One day when I was not at home and our mother was helping Mrs Jeffrey gather wild strawberries in the cow pasture, Sally and Mary Ann watched closely as a large shaggy dog came trotting leisurely down the road from the South.
Now and then he stopped to sniff at fence posts and rocks, and sometimes cocking a leg and leaving his signature behind him as dogs are wont to do. With the story of the wolf fresh in their minds – and confusing my father’s ‘wolf’ (actually a coyote) with the dog, they watched with increasing fear as the big canine approached ever closer.
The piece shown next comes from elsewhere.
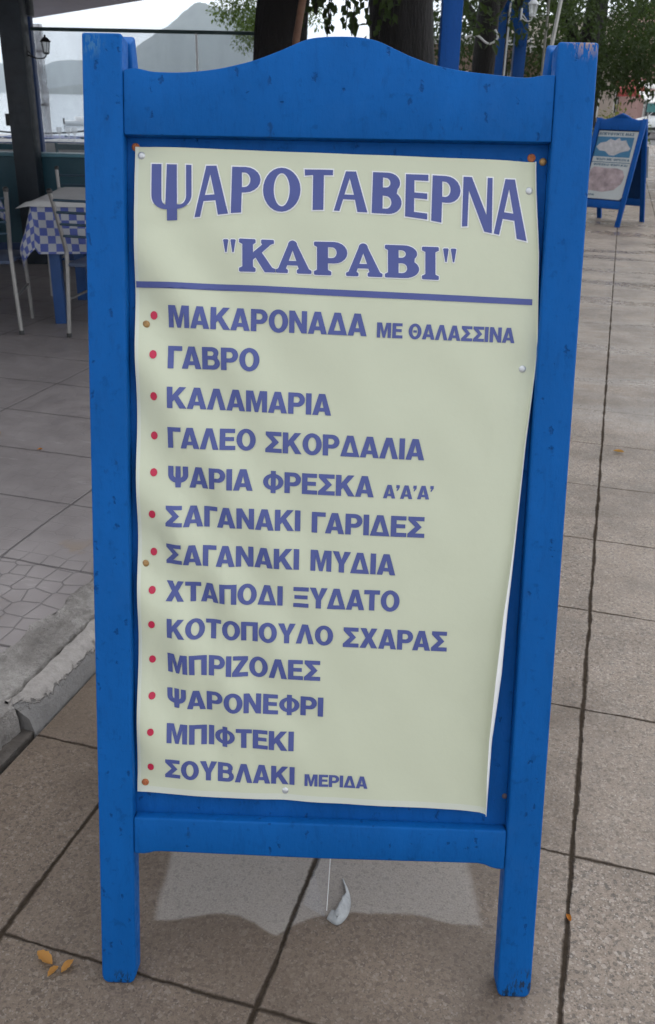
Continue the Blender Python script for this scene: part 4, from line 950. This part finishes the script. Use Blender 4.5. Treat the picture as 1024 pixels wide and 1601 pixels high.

He disappeared for a time in the hollow where the two roads meet and they waited anxiously for his reappearance, hoping he would show up going in the opposite direction – away from our house. By this time Maggie had joined them and sensed their apprehension. Felix was asleep in the house.
Their worst fears were realised when the dog – who seemed to have grown enormously since they first saw him – emerged from the hollow on a route that would take him straight past the front of the house!
Just before he came abreast of the little gate, he stopped and looked directly at them. His red rag of a tongue was lolling and his fangs were gleaming. Expecting him to turn in at the gate, and too overwhelmed with fear to move and unable any longer to control their terror they began to scream!
‘Mammy! Mammy!’
Ever alert and sensitive to her children’s needs, she quickly appeared, having rushed across fields to get to them. They rushed into her arms.
‘Mammy! Mammy! The dog! The dog!’
She patted their heads and soothed them with soft words. By this time the harmless canine, blissfully unaware of the whole commotion had disappeared over a rise in the road to the east!